Required task:
Find the lines that hold the word "part" and return them.

Data:
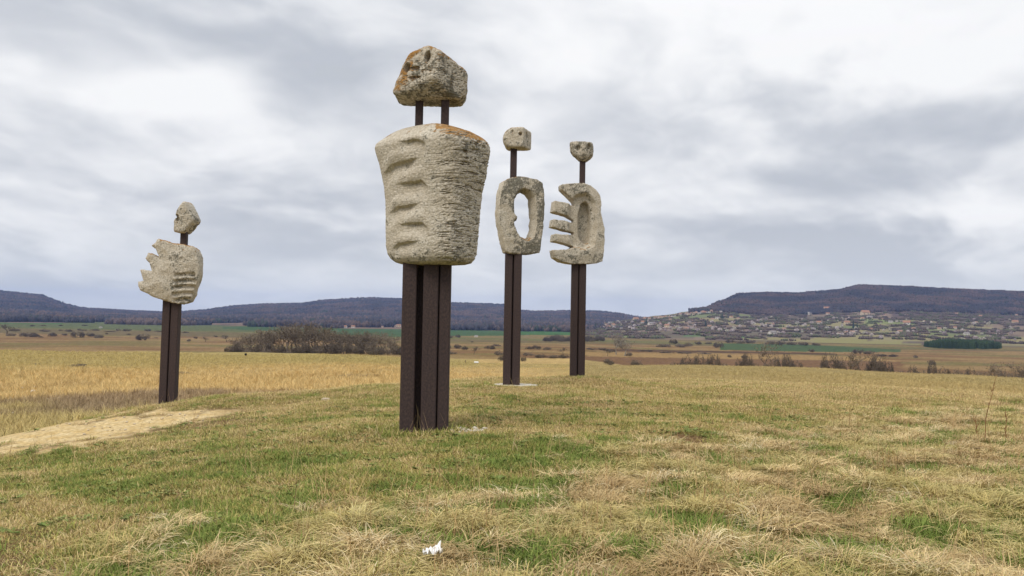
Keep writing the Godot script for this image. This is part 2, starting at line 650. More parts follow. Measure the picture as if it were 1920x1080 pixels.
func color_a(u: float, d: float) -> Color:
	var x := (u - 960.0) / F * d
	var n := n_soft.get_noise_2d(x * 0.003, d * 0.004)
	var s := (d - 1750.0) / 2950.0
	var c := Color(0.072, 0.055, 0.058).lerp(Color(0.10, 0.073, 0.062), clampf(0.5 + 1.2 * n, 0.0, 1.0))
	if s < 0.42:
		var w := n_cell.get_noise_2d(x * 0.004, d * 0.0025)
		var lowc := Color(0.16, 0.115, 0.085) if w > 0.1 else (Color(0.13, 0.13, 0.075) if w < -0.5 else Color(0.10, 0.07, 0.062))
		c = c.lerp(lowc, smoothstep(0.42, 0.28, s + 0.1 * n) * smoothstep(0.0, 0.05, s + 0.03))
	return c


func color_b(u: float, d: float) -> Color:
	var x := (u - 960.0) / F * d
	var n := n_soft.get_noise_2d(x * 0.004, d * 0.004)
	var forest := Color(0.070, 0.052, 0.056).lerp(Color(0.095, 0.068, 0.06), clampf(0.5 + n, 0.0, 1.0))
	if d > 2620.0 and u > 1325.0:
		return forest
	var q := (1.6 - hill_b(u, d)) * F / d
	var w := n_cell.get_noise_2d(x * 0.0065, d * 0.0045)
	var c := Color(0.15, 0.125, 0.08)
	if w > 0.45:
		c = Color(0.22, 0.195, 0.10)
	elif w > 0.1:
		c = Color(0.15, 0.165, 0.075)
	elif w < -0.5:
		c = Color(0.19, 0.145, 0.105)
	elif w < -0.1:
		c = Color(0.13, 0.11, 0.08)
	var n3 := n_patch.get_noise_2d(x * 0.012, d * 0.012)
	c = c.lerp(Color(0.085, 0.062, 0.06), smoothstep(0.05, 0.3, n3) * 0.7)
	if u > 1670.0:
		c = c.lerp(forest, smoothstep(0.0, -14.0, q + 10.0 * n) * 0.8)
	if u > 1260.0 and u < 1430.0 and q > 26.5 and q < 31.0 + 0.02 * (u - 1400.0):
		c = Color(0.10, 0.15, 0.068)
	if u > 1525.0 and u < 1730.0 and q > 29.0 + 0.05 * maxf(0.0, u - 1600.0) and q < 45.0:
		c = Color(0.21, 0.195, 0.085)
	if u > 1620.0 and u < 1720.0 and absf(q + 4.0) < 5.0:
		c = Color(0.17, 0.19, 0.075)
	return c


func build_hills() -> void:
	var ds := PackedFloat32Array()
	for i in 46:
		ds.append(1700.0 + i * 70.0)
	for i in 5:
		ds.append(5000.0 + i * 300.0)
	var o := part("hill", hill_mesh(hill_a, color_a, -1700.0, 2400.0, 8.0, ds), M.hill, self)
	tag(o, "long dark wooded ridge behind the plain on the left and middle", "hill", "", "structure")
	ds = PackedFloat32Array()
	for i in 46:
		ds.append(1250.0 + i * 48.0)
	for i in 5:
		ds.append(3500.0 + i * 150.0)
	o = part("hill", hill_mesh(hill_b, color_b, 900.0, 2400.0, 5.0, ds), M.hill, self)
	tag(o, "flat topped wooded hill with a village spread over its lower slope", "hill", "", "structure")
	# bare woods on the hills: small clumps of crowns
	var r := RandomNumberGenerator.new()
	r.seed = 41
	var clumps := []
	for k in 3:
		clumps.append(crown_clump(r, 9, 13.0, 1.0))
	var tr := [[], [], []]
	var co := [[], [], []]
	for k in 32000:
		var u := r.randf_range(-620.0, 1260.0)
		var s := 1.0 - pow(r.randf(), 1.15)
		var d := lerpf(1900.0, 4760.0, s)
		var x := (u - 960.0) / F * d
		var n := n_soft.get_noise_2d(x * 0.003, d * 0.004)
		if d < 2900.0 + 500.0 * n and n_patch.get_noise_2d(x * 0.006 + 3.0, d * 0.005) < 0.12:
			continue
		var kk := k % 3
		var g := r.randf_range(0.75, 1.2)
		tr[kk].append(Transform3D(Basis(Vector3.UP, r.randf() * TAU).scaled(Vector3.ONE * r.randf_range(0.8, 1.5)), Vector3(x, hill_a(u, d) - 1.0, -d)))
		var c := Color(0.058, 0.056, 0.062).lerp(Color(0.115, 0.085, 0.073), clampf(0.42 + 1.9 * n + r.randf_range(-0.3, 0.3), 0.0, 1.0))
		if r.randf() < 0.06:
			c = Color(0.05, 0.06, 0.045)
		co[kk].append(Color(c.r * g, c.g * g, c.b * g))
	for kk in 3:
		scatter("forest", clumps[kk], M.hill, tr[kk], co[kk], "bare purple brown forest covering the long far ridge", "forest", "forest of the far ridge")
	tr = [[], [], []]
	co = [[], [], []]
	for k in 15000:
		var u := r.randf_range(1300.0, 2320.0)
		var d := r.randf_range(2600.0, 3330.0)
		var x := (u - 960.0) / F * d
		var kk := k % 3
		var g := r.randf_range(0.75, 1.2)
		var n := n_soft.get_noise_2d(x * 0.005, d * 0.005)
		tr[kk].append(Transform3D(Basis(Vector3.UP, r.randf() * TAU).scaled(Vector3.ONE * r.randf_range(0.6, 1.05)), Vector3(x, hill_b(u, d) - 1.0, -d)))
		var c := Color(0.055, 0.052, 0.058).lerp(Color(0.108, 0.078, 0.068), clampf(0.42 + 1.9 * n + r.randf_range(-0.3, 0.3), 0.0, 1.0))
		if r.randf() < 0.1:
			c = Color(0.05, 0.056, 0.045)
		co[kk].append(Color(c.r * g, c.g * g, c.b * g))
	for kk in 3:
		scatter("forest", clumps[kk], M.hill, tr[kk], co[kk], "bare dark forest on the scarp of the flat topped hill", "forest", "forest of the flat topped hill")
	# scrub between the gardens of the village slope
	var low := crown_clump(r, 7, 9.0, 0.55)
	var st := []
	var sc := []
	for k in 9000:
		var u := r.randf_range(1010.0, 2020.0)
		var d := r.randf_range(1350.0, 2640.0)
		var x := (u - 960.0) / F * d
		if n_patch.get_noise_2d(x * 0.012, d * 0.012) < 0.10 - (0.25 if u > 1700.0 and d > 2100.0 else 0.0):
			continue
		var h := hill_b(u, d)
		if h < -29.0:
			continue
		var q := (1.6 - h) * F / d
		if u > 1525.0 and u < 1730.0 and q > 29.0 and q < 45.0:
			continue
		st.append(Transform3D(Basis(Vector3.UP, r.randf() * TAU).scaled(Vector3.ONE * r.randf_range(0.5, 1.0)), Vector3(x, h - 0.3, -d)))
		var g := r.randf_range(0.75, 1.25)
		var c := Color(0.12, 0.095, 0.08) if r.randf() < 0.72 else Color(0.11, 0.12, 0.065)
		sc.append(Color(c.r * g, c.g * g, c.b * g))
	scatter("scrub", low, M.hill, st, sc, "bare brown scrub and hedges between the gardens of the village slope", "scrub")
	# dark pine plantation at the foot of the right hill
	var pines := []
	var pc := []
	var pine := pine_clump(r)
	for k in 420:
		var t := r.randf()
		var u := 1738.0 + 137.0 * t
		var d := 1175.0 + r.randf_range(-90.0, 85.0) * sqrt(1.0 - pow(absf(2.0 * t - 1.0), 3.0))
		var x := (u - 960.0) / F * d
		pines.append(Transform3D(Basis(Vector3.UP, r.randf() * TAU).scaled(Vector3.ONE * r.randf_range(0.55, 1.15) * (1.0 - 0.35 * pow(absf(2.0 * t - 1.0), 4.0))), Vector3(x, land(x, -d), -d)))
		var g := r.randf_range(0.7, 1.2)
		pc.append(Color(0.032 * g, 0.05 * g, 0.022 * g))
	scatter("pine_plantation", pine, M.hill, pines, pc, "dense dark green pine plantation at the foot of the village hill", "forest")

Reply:
Keep writing the Godot script for this image. This is part 2, starting at line 650. More parts follow. Measure the picture as if it were 1920x1080 pixels.
	var o := part("hill", hill_mesh(hill_a, color_a, -1700.0, 2400.0, 8.0, ds), M.hill, self)
	o = part("hill", hill_mesh(hill_b, color_b, 900.0, 2400.0, 5.0, ds), M.hill, self)